We live quite close to a suburban university campus, and there is a lane that links the campus to the boys' school. This is most convenient as it allows school pick-ups to happen in the university car park rather than engendering traffic chaos on the dual carriageway that fronts the school. Sometimes one of my boys will come out at the usual time with the other not expected for another hour because of some after-school activity, mostly GCSE revision sessions for Sun 1 these days.
All this to explain why, now and again, I find myself in the campus café, slumped over an enormous cardboard cup of tea listening with attempted enthusiasm to endless tales of schoolboy misadventures. For an hour.
The café is suitably named Einstein and it has exactly this sticker on the wall facing the sofa where I found myself slumped last week. Jo and I looked for it when we got home. He did think it ironic that such a statement on creativity should be displayed in such an utterly empty picture. I was just pleased that he could use a word like ironic...

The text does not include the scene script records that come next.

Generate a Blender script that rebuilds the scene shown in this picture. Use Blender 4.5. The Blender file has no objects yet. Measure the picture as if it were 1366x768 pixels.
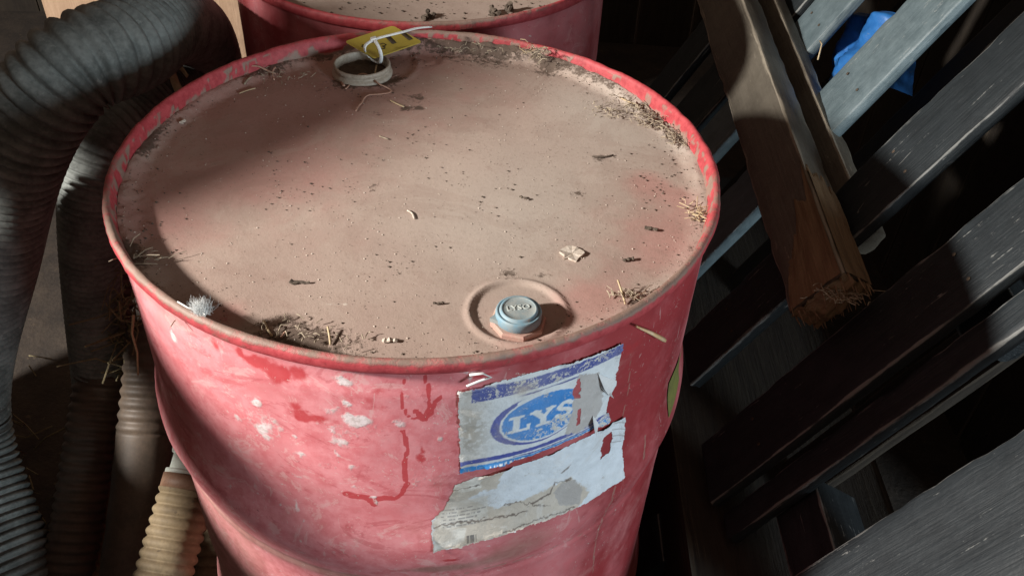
import bpy, bmesh, math, random
import numpy as np
from mathutils import Vector, Matrix

random.seed(7); rng = np.random.default_rng(7)
scene = bpy.context.scene
COL = scene.collection
H = 0.88                      # height of the drums

# ------------------------------------------------------------------ camera
cam_d = bpy.data.cameras.new('camera'); cam = bpy.data.objects.new('camera', cam_d); COL.objects.link(cam)
CAM = np.array([0.09578469, -0.72685608, 1.3221019])
def rot_zxz(a, b, c):
    return (Matrix.Rotation(a, 3, 'Z') @ Matrix.Rotation(b, 3, 'X') @ Matrix.Rotation(c, 3, 'Z'))
ROT = rot_zxz(-0.0007767, 0.87341422, 0.05396576)
cam.matrix_world = Matrix.Translation(Vector(CAM)) @ ROT.to_4x4()
FPX = 1144.7987
cam_d.sensor_width = 36; cam_d.lens = 36 * FPX / 1366
cam_d.clip_start = 0.02; cam_d.clip_end = 100
scene.camera = cam
RN = np.array(ROT)

# ------------------------------------------------------------------ world, lamps, exposure
world = bpy.data.worlds.new('World'); scene.world = world; world.use_nodes = True
bg = world.node_tree.nodes['Background']
bg.inputs[0].default_value = (1.0, 0.70, 0.53, 1); bg.inputs[1].default_value = 0.155
def area(name, loc, target, size, power, col, shape='DISK', sy=None):
    d = bpy.data.lights.new(name, 'AREA'); d.shape = shape; d.size = size
    if sy: d.size_y = sy
    d.energy = power; d.color = col
    o = bpy.data.objects.new(name, d); COL.objects.link(o); o.location = loc
    o.rotation_euler = (Vector(target) - Vector(loc)).to_track_quat('-Z', 'Y').to_euler()
    return o
area('doorway_light', (-2.202, -0.89, 1.928), (0, 0, .87), 0.21, 184, (1.0, 0.955, 0.89))
area('yard_light', (2.62, -2.42, 1.27), (.1, -.1, .75), 0.9, 82, (0.78, 0.92, 1.0), 'RECTANGLE', 0.7)
scene.view_settings.view_transform = 'Standard'; scene.view_settings.look = 'None'
scene.view_settings.gamma = 1; scene.view_settings.exposure = 0
scene.view_settings.use_curve_mapping = False

# ------------------------------------------------------------------ measuring helpers (photo pixel -> point on a real surface)
def ray(x, y): return RN @ np.array([(x - 683) / FPX, -(y - 384) / FPX, -1.0])
def on_plane(q, n, d):
    n = np.asarray(n, float); r = ray(*q); return CAM + r * ((d - n @ CAM) / (n @ r))
def at_z(q, z): return on_plane(q, (0, 0, 1), z)
def at_depth(q, t): return CAM + t * ray(*q)
R_B = 0.286
def on_drum(q, rad=R_B):                       # -> (angle, z)
    r = ray(*q); o = CAM[:2]; a = r[:2] @ r[:2]; b = 2 * o @ r[:2]; c = o @ o - rad * rad
    t = (-b - math.sqrt(max(b * b - 4 * a * c, 0))) / (2 * a); p = CAM + t * r
    return math.atan2(p[1], p[0]), p[2]

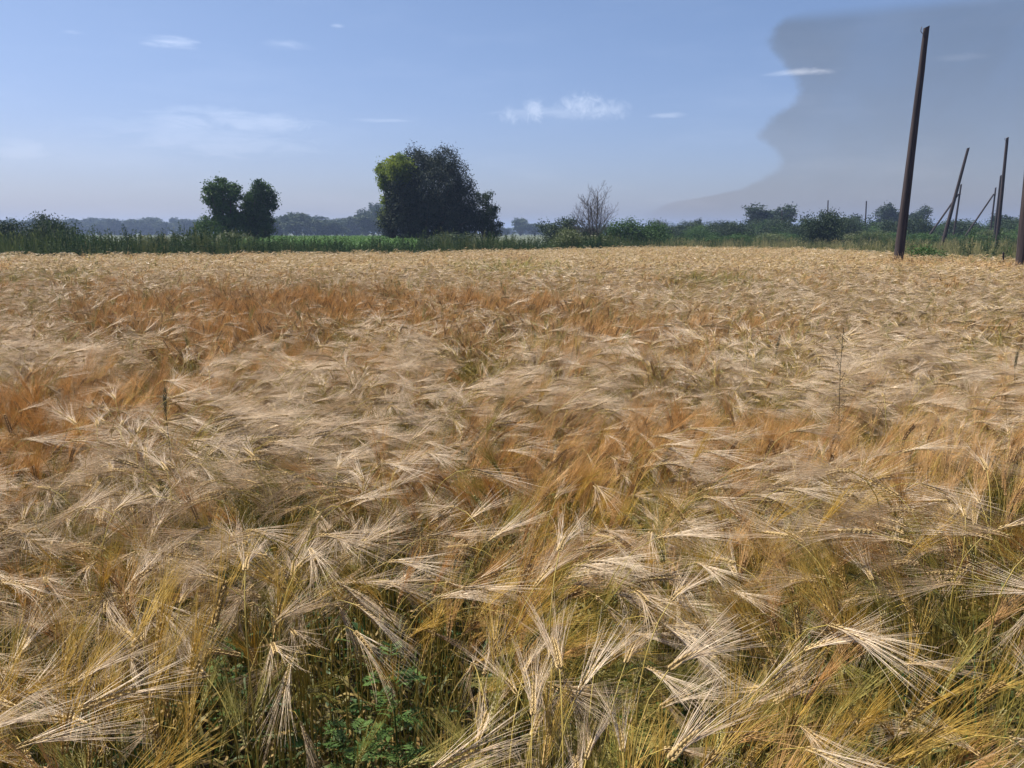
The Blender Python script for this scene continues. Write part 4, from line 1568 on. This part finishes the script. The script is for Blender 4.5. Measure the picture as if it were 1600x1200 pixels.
def pole(pb, pt, D, wb, wt, label, brace=None, hooks=0, group='old leaning power poles on the right', seed=0, name='utility_pole'):
    b = at_depth(*pb, D)
    t = at_depth(*pt, D)
    d = (t - b).normalized()
    s = -(b.z + 0.25) / d.z          # down to below the ground
    foot = b + d * s
    gz = b + d * (-b.z / d.z)
    H = (t - foot).length
    root = empty(name, gz, Vector((0, 0, 1)).rotation_difference(d).to_euler())
    tag(root, label, 'pole', group)
    frac = (t - b).length / H
    wb, wt = wb * 0.9, wt * 0.9
    rt = wt / FPX * D / 2
    rb = rt + (wb / FPX * D / 2 - rt) / frac
    below = (gz - foot).length
    link('shaft', pole_mesh(H, rb, rt, 'shaft', seed), root, (0, 0, -below))
    Rinv = root.rotation_euler.to_matrix().inverted()
    for h in range(hooks):
        z = H - below - 0.18 - 0.28 * h
        sg = 1 if h % 2 else -1
        mb = MB()
        t_ = np.linspace(0, 1, 9)
        ox = rt * 0.8 + 0.10 * t_
        oz = np.where(t_ > 0.5, (t_ - 0.5) * 0.36, 0.0)
        ox = np.where(t_ > 0.5, rt * 0.8 + 0.08 + 0.02 * np.sin((t_ - .5) * PI * 2), ox)
        tubes(np.stack([sg * ox, 0 * ox, z + oz], 1)[None], 0.011, 6, 0.5, mb)
        link('hook', mb.mesh('hook', M['steel']), root)
    if brace:
        (ax, ay), (fx, fy), w = brace
        A = at_depth(ax, ay, D)
        Fp = at_depth(fx, fy, D)
        dd = (A - Fp).normalized()
        F0 = Fp + dd * (-(Fp.z + 0.15) / dd.z)
        q = Vector((0, 0, 1)).rotation_difference(dd)
        rr = w / FPX * D / 2
        br = link('brace', pole_mesh((A - F0).length, rr * 1.1, rr * 0.9, 'brace', seed + 5), root)
        br.location = Rinv @ (F0 - gz)
        br.rotation_euler = (Rinv.to_quaternion() @ q).to_euler()
        col = MB()
        a = np.linspace(0, 2 * PI, 13)
        zz = (A - gz).length
        local = Rinv @ (A - gz)
        rc = max(rt, rr) * 1.5
        tubes(np.stack([rc * np.cos(a), rc * np.sin(a), 0 * a + local.z], 1)[None], 0.02, 4, 0.5, col)
        link('collar', col.mesh('collar', M['steel']), root)
    return root


pole((1405, 396), (1448, 42), 25.0, 15.5, 8.5, 'tallest wooden pole leaning right at the field edge, in front of the others', hooks=1, seed=1)
pole((1598, 404), (1617, 180), 21.0, 21, 16, 'thick pole cut off by the right edge of the picture', seed=2)
pole((1473, 380), (1513, 231), 60.0, 6.5, 4.2, 'strongly leaning pole, next one right of the tallest pole', seed=3)
pole((1489, 375), (1502, 288), 88.0, 3.6, 2.6, 'slim pole with a slanting brace crossing behind the strongly leaning pole', brace=((1498, 303), (1446, 376), 2.8), seed=4)
pole((1557, 386), (1574, 215), 55.0, 6.2, 4.4, 'tall slim pole, the second tall one from the right edge', hooks=1, seed=5)
pole((1553, 375), (1564, 274), 82.0, 3.8, 2.6, 'middle pole of the three standing close together at the right', seed=6)
pole((1546, 374), (1556, 293), 95.0, 3.2, 2.4, 'shortest of the three close poles, with a long slanting brace', brace=((1553, 303), (1504, 375), 2.5), seed=7)
pole((1351, 372), (1354, 314), 120.0, 2.6, 2.0, 'thin distant pole above the hedge, left of the tallest pole', seed=8)
pole((1292, 372), (1294, 313), 125.0, 2.4, 1.9, 'thin distant pole whose tip shows over the lone bushy tree', seed=9)
pole((1222, 372), (1222, 328), 125.0, 2.6, 2.0, 'thin distant pole in front of the airy tree pair', seed=10)
pole((1156, 372), (1157, 345), 150.0, 1.8, 1.4, 'very thin distant pole rising from the hedge left of the airy trees', seed=11)
pole((1568, 410), (1568, 394), 22.5, 3.0, 2.6, 'short wooden stake at the field edge left of the cut off pole', group=None, seed=12, name='stake')


# ------------------------------------------------------------------ haze
def build_haze():
    mb = MB()
    x0, x1, y0, y1, z0, z1 = -2700, 2700, -100, 2700, -1.0, 26.0
    V = [(x0, y0, z0), (x1, y0, z0), (x1, y1, z0), (x0, y1, z0), (x0, y0, z1), (x1, y0, z1), (x1, y1, z1), (x0, y1, z1)]
    F = [(0, 3, 2, 1), (4, 5, 6, 7), (0, 1, 5, 4), (1, 2, 6, 5), (2, 3, 7, 6), (3, 0, 4, 7)]
    mb.add(V, F)
    m = bpy.data.materials.new('haze')
    m.use_nodes = True
    t = NT(m.node_tree)
    t.n.clear()
    out = t.new('ShaderNodeOutputMaterial')
    pv = t.new('ShaderNodeVolumePrincipled')
    pv.inputs['Color'].default_value = (0.50, 0.66, 1.0, 1)
    pv.inputs['Density'].default_value = HAZE
    pv.inputs['Anisotropy'].default_value = 0.2
    t.link(pv.outputs[0], out.inputs['Volume'])
    o = link('haze', mb.mesh('haze', m))
    tag(o, 'thin summer haze over the whole plain', 'haze', None, 'stuff')


build_haze()
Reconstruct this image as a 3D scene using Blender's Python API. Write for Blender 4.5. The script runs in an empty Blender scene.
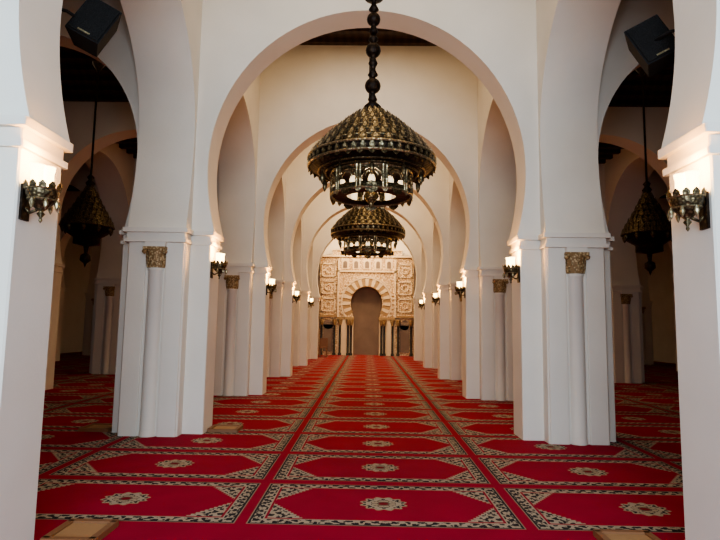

But the question is: was Einstein right? Far be it from me to consider questioning his scientific genius. No, no, no. I can't even use a word like quantum. I just thought about this quote all the way home, and it still wafts about in the often utterly empty space that is my head. Surely this quote stands on lots and lots of assumptions that we might not actually accept:
Do you have to be intelligent to be creative? And what is intelligence anyway? Can we not all have light-bulb moments, regardless of either our creativity or our intelligence? I think I wholly disagree with the greatest genius of the twentieth century. Hmm. Maybe I just need to drink more university tea!